How far away can you get from anything?

When I was there, it was Californians the locals were all complaining about.

“Californian” meaning anyone from anywhere other than Montana, Wyoming, Idaho, the Dakotas, Alberta, or Sasketchewan.

Then how are you supposed to measure this?

If a road is 6" away but you do not notice it for some reason can we say you were 20 miles away from anything because you walked directly away from it?

I can see living in a cabin with no phone or even no electricity.
But who lives in Arkansas with no vehicle?

Do they eat only what they can hunt and grow on their own?
Never go into town to buy a sack of flour?

You should visit Arkansas.

I have. Thrice. Last time, I started going blind. But I don’t blame the water.

Back to the question. A point between the east ends of Joshua Tree NP and Mojave NP, about equidistant from Needles, Cadiz, and Vidal, would be force a crow to fly at least 25 miles to any townsite. A west-central point in Arizona’s Cabeza Prieta NWR between Organ Pipe Cactus NM and Yuma looks like about 35 miles from anywhere. And a point in the Auburn Cliffs below Grand Canyon NP may meet the 50-mile test.

I am no longer fit for such hikes. This exercise is purely mental.

By distance from towns (or other points of interest), like the OP says.

I agree. If you are 6" from a road you aren’t 20 miles away from anything. But the answer “See post 18” was not answering the question you responded to.
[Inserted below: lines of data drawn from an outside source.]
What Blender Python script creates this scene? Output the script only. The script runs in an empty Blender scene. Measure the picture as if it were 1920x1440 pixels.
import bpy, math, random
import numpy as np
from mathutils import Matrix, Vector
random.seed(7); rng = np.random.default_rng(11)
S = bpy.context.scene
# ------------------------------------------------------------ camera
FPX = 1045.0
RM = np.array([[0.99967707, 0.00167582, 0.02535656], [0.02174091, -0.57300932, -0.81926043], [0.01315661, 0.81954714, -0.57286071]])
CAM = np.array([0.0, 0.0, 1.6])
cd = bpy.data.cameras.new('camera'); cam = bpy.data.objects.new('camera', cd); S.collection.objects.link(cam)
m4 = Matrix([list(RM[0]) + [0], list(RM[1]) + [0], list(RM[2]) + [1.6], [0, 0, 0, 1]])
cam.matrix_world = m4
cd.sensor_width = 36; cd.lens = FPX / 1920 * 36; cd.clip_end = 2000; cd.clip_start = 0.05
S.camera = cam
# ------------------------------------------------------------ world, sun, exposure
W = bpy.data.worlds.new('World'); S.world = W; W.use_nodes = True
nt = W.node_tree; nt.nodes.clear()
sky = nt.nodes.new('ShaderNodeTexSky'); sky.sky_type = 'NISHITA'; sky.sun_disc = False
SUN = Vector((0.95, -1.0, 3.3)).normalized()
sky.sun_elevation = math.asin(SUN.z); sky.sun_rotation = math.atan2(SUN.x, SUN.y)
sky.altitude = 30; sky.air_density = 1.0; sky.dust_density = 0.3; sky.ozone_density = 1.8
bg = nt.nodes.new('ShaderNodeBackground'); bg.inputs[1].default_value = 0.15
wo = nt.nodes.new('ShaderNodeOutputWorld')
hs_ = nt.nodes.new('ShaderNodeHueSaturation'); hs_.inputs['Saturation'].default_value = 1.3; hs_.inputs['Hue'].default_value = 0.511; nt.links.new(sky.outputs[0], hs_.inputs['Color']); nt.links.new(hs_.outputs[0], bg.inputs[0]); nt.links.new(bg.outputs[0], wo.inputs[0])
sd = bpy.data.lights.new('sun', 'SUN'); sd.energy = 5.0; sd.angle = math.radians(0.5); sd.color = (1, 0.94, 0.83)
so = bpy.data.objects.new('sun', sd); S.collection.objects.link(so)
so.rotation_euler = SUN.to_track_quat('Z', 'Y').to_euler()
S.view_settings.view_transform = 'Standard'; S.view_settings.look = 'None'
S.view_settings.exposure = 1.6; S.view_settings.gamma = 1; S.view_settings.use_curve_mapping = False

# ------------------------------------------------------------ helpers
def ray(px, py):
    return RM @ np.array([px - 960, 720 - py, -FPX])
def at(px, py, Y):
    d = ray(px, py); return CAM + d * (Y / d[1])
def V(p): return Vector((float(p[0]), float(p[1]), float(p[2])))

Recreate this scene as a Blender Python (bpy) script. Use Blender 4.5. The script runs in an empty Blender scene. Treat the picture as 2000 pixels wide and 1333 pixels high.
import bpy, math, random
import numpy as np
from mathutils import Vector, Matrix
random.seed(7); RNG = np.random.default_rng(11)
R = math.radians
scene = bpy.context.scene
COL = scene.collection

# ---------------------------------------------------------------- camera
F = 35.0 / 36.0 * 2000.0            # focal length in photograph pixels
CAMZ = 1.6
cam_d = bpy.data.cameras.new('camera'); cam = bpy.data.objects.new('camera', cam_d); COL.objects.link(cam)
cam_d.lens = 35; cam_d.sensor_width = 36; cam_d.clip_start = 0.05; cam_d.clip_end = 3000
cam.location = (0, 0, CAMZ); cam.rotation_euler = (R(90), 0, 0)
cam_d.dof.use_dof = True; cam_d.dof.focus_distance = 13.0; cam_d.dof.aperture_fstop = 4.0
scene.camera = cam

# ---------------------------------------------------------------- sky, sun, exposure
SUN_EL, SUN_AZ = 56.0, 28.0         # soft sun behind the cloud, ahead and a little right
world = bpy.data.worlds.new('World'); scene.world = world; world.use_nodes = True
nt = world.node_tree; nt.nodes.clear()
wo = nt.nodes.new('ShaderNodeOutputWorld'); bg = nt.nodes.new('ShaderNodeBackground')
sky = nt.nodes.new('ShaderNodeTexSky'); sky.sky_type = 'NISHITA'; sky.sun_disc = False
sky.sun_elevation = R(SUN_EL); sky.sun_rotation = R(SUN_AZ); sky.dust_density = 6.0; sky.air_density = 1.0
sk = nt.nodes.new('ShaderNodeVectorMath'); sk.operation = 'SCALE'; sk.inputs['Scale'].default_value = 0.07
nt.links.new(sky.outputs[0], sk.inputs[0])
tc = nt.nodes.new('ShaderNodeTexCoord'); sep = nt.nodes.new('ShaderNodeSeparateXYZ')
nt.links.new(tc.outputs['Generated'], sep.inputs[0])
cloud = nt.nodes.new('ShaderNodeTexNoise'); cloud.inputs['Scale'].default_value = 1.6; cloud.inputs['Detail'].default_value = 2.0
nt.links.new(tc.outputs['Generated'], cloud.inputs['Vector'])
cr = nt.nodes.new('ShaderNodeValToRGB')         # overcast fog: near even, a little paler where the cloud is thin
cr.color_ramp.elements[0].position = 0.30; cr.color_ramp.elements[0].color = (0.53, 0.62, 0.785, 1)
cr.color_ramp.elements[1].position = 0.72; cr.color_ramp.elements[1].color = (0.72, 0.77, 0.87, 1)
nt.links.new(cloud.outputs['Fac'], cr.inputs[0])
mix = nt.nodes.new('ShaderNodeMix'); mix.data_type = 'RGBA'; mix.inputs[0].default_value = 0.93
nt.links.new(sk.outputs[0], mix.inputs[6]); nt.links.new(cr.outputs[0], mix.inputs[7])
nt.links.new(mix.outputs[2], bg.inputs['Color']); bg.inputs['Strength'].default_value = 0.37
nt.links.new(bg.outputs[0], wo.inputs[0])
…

The problem is if you are lost in the wilderness you have no idea which direction has the closest something. Is it better to take an outward spiral approach or better to walk in a straight line? It really depends on whether there is a chance you can walk 100s of miles and never find anything and if you are always within 10 or 20 miles of something.

In most cases, I would follow the water. Go downhill. Eventually you will encounter a bridge or something. Maybe even a town. You can be pretty sure the water doesn’t go in a circle. (The biggest problem with wandering around lost.)

Problems:

The terrain in the immediate vicinity of a creek is often rougher than places farther away. You have to “approximate” going downhill, working out where the creek is heading and finding a smoother route. (The Oregon Trail mostly kept quite a few miles away from big rivers like the Columbia and Snake.)

In some areas, the water ends up in a endorheic basin. You reach the end and you’re at a salt pan, salt lake, etc. Places that generally don’t have people around.

It might be an interesting corollary question, though. If you were in the Owyhee outback, you would have to go some fifty or sixty miles to reach some sort of town – but there are only a few that are that close, and if you fail to head straight for one, you end up going a lot farther.

The related question would be formed: how far could one go in a straight-ish line (consistent vector, adapting for terrain) without coming close to a town (close meaning, say, three miles, which is, I think, about how far one can see on level ground).

Could one start in that corner of the desert and head in a direction that would take them to the Pacific without encountering a town?